Im Sinne der damaligen Offiziers-Ehrenbegriffe schickte Conrad von Hötzendorf vier Offiziere zu Redl ins Hotel Klomser. Dieser kannte die Spielregeln, er war gerade dabei, Abschiedsbriefe zu schreiben. Die Frage seiner Besucher überraschte ihn nicht: »Haben Sie eine Schusswaffe, Herr Redl?« Man beachte die Feinheiten: keine Rede von »Herr Oberst«, sondern einfach »Herr Redl«. Antwort: »Nein«. – »Sie dürfen um eine Schusswaffe bitten, Herr Redl!« – »Ich bitte um einen Revolver.«

Der schwerkranke Syphilitiker Alfred Redl bekam die todbringende Waffe und erschoss sich im Sinne der ungeschriebenen Gesetze der Ehrbegriffe seiner Zeit.
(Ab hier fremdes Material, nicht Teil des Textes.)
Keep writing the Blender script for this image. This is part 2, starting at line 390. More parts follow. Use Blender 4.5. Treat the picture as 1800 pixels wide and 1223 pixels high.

Am nächsten Tag berichteten die Zeitungen, dass sich ein »hochverdienter Offizier in einem Anfall von Sinnesverwirrung umgebracht hätte, er litt in der letzten Zeit an außergewöhnlicher Schlaflosigkeit.« Vertuschung gelungen, die Ehre der Uniform gerettet! Oder doch nicht? Eine Kleinigkeit kam dazwischen.

Zwei unterklassige Fußballmannschaften standen einander am 25. Mai in Prag gegenüber. Der große Favorit verlor, weil die Stütze der Abwehr (im Privatberuf Schlosser) nicht erschienen war. Er tauchte erst am nächsten Tag auf und wurde vom Vereinspräsidenten natürlich fürchterlich zusammengeschimpft. Er versuchte sich zu rechtfertigen: Ein paar Uniformierte hatten ihn ohne viel Federlesens abgeholt, er musste eine Wohnungstür aufmachen und in der Wohnung alle Schreibtischläden öffnen. »Es war nämlich eine Kommission aus Wien da«, erklärte er fast weinerlich. Die Wohnung gehörte übrigens, fügte er hinzu, einem General, »der gestern in Wien gestorben ist«. Und das Unglaubliche: »Die Wohnung schaute aus, als gehörte sie einer Dame.«

Der Zorn wich aus des Vereinspräsidenten Gesicht: Wenn diese Geschichte stimmte, wog die Sensation die Heimniederlage auf. Dieser Präsident war nämlich kein anderer als der »rasende Reporter« Egon Erwin Kisch. Und vom plötzlichen Tod eines in Prag stationierten hohen Offiziers in Wien hatte er schon etwas mitbekommen. Kisch ging der Sache nach. Mit Erfolg!